"""
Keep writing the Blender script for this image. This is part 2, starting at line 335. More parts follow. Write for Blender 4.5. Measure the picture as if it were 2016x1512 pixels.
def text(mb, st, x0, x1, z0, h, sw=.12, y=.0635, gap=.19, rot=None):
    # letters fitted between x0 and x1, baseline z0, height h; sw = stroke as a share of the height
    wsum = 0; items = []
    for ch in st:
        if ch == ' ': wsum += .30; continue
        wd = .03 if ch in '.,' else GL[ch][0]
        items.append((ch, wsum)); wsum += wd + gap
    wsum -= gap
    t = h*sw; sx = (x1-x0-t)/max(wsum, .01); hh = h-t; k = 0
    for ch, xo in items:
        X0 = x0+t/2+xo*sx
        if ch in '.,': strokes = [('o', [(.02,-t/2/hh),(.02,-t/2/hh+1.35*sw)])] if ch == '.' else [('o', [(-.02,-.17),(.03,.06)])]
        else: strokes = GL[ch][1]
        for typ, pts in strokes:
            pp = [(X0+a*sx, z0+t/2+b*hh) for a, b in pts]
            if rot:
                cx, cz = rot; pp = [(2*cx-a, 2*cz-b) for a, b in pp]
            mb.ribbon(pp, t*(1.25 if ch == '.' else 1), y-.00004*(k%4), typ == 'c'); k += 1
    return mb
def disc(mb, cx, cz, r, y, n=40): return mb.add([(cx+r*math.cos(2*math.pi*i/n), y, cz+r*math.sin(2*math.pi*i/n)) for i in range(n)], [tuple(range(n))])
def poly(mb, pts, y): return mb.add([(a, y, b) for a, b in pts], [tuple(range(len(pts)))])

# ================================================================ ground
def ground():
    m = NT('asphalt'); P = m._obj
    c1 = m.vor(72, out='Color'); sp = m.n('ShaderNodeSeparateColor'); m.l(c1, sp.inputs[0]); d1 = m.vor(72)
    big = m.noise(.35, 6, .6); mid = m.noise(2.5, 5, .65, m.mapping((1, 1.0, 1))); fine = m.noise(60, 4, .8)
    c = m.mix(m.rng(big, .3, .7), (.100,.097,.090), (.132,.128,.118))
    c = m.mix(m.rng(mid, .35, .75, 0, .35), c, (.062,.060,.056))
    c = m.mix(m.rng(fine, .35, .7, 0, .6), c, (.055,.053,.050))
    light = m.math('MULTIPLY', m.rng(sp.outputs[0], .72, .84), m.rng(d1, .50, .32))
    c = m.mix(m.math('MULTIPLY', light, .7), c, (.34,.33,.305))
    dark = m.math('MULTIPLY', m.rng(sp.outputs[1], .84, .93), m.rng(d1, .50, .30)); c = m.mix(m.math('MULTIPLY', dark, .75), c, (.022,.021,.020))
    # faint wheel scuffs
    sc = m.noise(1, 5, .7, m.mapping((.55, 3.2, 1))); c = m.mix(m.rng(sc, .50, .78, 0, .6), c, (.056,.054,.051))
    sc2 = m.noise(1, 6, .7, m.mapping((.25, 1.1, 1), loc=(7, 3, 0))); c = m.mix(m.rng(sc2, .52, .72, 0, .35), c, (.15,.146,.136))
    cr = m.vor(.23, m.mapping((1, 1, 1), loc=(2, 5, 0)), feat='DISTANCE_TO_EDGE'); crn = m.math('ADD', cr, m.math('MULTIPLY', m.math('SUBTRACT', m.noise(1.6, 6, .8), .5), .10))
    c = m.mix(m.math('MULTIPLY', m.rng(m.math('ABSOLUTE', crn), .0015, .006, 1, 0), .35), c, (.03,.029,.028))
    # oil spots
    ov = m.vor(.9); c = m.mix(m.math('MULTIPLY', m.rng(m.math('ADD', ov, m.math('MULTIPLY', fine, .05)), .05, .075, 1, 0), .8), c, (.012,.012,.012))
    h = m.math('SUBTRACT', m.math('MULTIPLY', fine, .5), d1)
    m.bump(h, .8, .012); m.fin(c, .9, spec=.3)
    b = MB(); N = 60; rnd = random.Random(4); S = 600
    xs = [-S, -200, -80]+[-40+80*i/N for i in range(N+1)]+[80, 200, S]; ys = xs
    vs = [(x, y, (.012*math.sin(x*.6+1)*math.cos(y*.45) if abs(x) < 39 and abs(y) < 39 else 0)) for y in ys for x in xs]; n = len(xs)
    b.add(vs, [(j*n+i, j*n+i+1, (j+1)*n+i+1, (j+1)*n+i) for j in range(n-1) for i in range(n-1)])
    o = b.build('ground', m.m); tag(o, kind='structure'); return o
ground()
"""
#### [EXERCISE TASK]
Give the material above again, word for word.

#### [RESULT]
Keep writing the Blender script for this image. This is part 2, starting at line 335. More parts follow. Write for Blender 4.5. Measure the picture as if it were 2016x1512 pixels.
def text(mb, st, x0, x1, z0, h, sw=.12, y=.0635, gap=.19, rot=None):
    # letters fitted between x0 and x1, baseline z0, height h; sw = stroke as a share of the height
    wsum = 0; items = []
    for ch in st:
        if ch == ' ': wsum += .30; continue
        wd = .03 if ch in '.,' else GL[ch][0]
        items.append((ch, wsum)); wsum += wd + gap
    wsum -= gap
    t = h*sw; sx = (x1-x0-t)/max(wsum, .01); hh = h-t; k = 0
    for ch, xo in items:
        X0 = x0+t/2+xo*sx
        if ch in '.,': strokes = [('o', [(.02,-t/2/hh),(.02,-t/2/hh+1.35*sw)])] if ch == '.' else [('o', [(-.02,-.17),(.03,.06)])]
        else: strokes = GL[ch][1]
        for typ, pts in strokes:
            pp = [(X0+a*sx, z0+t/2+b*hh) for a, b in pts]
            if rot:
                cx, cz = rot; pp = [(2*cx-a, 2*cz-b) for a, b in pp]
            mb.ribbon(pp, t*(1.25 if ch == '.' else 1), y-.00004*(k%4), typ == 'c'); k += 1
    return mb
def disc(mb, cx, cz, r, y, n=40): return mb.add([(cx+r*math.cos(2*math.pi*i/n), y, cz+r*math.sin(2*math.pi*i/n)) for i in range(n)], [tuple(range(n))])
def poly(mb, pts, y): return mb.add([(a, y, b) for a, b in pts], [tuple(range(len(pts)))])

# ================================================================ ground
def ground():
    m = NT('asphalt'); P = m._obj
    c1 = m.vor(72, out='Color'); sp = m.n('ShaderNodeSeparateColor'); m.l(c1, sp.inputs[0]); d1 = m.vor(72)
    big = m.noise(.35, 6, .6); mid = m.noise(2.5, 5, .65, m.mapping((1, 1.0, 1))); fine = m.noise(60, 4, .8)
    c = m.mix(m.rng(big, .3, .7), (.100,.097,.090), (.132,.128,.118))
    c = m.mix(m.rng(mid, .35, .75, 0, .35), c, (.062,.060,.056))
    c = m.mix(m.rng(fine, .35, .7, 0, .6), c, (.055,.053,.050))
    light = m.math('MULTIPLY', m.rng(sp.outputs[0], .72, .84), m.rng(d1, .50, .32))
    c = m.mix(m.math('MULTIPLY', light, .7), c, (.34,.33,.305))
    dark = m.math('MULTIPLY', m.rng(sp.outputs[1], .84, .93), m.rng(d1, .50, .30)); c = m.mix(m.math('MULTIPLY', dark, .75), c, (.022,.021,.020))
    # faint wheel scuffs
    sc = m.noise(1, 5, .7, m.mapping((.55, 3.2, 1))); c = m.mix(m.rng(sc, .50, .78, 0, .6), c, (.056,.054,.051))
    sc2 = m.noise(1, 6, .7, m.mapping((.25, 1.1, 1), loc=(7, 3, 0))); c = m.mix(m.rng(sc2, .52, .72, 0, .35), c, (.15,.146,.136))
    cr = m.vor(.23, m.mapping((1, 1, 1), loc=(2, 5, 0)), feat='DISTANCE_TO_EDGE'); crn = m.math('ADD', cr, m.math('MULTIPLY', m.math('SUBTRACT', m.noise(1.6, 6, .8), .5), .10))
    c = m.mix(m.math('MULTIPLY', m.rng(m.math('ABSOLUTE', crn), .0015, .006, 1, 0), .35), c, (.03,.029,.028))
    # oil spots
    ov = m.vor(.9); c = m.mix(m.math('MULTIPLY', m.rng(m.math('ADD', ov, m.math('MULTIPLY', fine, .05)), .05, .075, 1, 0), .8), c, (.012,.012,.012))
    h = m.math('SUBTRACT', m.math('MULTIPLY', fine, .5), d1)
    m.bump(h, .8, .012); m.fin(c, .9, spec=.3)
    b = MB(); N = 60; rnd = random.Random(4); S = 600
    xs = [-S, -200, -80]+[-40+80*i/N for i in range(N+1)]+[80, 200, S]; ys = xs
    vs = [(x, y, (.012*math.sin(x*.6+1)*math.cos(y*.45) if abs(x) < 39 and abs(y) < 39 else 0)) for y in ys for x in xs]; n = len(xs)
    b.add(vs, [(j*n+i, j*n+i+1, (j+1)*n+i+1, (j+1)*n+i) for j in range(n-1) for i in range(n-1)])
    o = b.build('ground', m.m); tag(o, kind='structure'); return o
ground()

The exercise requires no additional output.